Scenes as source code
%%

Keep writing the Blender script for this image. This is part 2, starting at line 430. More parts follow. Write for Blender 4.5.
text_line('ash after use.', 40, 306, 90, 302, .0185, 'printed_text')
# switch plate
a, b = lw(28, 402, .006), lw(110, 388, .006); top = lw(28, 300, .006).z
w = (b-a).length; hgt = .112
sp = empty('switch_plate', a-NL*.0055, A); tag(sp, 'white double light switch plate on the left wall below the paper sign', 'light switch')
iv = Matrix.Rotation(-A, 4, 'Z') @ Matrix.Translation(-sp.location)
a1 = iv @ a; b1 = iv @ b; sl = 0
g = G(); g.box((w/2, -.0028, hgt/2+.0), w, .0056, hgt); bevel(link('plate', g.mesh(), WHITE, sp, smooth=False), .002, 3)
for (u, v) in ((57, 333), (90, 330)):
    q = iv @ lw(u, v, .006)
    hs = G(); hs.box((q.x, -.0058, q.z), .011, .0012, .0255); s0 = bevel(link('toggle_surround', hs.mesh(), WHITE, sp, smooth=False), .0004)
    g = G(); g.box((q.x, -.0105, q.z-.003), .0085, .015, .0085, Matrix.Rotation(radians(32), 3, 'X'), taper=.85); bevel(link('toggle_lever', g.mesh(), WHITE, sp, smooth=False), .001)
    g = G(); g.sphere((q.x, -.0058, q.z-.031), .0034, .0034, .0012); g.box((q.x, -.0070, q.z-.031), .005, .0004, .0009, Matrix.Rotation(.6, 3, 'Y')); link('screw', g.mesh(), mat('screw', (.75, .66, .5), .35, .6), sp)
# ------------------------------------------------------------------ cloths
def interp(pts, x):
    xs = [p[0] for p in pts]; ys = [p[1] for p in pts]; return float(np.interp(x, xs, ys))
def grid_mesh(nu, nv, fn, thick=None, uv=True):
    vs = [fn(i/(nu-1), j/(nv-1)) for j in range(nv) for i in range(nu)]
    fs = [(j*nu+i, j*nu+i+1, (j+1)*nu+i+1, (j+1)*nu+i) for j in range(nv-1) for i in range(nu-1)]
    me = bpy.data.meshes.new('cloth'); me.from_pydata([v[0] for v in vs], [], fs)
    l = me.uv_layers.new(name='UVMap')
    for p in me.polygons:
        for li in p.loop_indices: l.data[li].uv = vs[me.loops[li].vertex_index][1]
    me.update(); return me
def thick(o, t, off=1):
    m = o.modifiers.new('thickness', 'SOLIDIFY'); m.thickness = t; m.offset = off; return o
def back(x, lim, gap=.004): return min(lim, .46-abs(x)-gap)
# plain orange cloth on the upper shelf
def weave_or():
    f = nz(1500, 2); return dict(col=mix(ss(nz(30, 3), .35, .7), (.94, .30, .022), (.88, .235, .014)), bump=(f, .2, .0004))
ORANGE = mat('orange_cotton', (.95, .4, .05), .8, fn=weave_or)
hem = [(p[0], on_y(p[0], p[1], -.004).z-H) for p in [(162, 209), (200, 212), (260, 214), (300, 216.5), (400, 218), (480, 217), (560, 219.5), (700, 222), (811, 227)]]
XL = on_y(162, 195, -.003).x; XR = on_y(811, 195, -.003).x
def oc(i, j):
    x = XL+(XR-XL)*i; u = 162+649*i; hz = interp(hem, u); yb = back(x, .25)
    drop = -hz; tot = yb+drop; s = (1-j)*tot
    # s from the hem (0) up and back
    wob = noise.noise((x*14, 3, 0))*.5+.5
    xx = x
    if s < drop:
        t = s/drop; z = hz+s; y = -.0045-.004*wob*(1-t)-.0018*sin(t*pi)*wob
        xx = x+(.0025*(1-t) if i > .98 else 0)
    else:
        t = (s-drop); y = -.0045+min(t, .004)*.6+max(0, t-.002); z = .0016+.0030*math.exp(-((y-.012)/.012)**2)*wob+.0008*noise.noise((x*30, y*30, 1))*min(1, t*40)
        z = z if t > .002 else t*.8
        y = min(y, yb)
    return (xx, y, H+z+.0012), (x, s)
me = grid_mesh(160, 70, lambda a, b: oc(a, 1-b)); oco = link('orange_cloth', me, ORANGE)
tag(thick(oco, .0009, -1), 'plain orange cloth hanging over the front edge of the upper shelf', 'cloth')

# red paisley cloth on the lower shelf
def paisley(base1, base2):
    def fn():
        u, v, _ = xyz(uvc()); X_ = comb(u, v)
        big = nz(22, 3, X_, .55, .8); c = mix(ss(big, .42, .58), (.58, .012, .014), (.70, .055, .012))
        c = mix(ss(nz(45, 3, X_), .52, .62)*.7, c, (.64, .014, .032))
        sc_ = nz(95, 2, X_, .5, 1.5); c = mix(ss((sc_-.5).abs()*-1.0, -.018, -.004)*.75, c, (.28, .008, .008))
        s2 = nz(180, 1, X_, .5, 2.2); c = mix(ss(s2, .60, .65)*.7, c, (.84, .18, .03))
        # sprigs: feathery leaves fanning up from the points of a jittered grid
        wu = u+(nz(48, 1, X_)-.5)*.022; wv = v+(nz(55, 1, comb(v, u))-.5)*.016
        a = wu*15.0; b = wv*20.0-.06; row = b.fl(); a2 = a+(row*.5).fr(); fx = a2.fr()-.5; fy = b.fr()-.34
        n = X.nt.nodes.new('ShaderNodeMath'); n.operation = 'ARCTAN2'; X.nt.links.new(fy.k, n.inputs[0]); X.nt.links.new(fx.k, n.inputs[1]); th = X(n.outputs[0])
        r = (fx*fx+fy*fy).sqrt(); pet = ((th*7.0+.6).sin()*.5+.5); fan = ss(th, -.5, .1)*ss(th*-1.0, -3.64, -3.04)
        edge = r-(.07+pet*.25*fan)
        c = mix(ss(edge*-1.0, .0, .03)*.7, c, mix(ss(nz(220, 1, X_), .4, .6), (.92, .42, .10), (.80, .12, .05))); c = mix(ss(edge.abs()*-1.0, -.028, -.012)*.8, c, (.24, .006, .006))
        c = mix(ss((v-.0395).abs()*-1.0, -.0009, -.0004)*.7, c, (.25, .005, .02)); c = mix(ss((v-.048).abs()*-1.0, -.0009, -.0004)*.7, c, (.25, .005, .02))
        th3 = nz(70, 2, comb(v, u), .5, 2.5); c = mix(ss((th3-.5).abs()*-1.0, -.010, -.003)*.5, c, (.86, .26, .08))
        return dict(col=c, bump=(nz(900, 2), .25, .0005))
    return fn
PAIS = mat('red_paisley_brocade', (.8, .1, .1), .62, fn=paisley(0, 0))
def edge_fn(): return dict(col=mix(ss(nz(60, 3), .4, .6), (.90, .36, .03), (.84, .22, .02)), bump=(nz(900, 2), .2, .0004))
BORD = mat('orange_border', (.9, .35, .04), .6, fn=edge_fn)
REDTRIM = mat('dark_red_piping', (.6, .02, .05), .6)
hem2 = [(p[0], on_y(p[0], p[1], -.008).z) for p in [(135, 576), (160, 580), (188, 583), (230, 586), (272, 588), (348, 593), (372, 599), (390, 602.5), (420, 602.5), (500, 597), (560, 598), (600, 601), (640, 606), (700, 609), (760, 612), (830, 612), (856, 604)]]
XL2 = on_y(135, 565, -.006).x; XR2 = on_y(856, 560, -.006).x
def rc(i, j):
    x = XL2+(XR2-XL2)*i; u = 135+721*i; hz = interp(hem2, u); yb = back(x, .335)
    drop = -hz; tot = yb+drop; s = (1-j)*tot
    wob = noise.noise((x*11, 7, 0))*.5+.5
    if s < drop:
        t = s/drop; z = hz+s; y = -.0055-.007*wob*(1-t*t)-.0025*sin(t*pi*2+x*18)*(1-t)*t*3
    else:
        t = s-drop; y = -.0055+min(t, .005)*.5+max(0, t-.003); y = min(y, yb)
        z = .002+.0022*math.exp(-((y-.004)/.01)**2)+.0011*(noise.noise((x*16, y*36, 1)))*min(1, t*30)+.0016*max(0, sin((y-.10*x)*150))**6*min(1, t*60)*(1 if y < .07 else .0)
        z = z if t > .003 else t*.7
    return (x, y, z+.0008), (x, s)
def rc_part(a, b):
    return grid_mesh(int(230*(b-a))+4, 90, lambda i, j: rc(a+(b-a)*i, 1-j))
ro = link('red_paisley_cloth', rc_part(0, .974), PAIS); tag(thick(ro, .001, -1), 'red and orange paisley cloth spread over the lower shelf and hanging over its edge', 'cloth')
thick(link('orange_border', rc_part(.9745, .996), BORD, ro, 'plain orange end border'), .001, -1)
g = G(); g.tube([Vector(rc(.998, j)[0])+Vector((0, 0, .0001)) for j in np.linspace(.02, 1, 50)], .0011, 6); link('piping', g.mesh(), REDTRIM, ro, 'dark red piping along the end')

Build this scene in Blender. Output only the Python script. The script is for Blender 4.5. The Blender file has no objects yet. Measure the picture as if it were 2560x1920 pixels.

%%

WHAT THE TASK REQUIRES => Report the number of lines of the listing above that hold the string "script", with no other text.

ANSWER => 2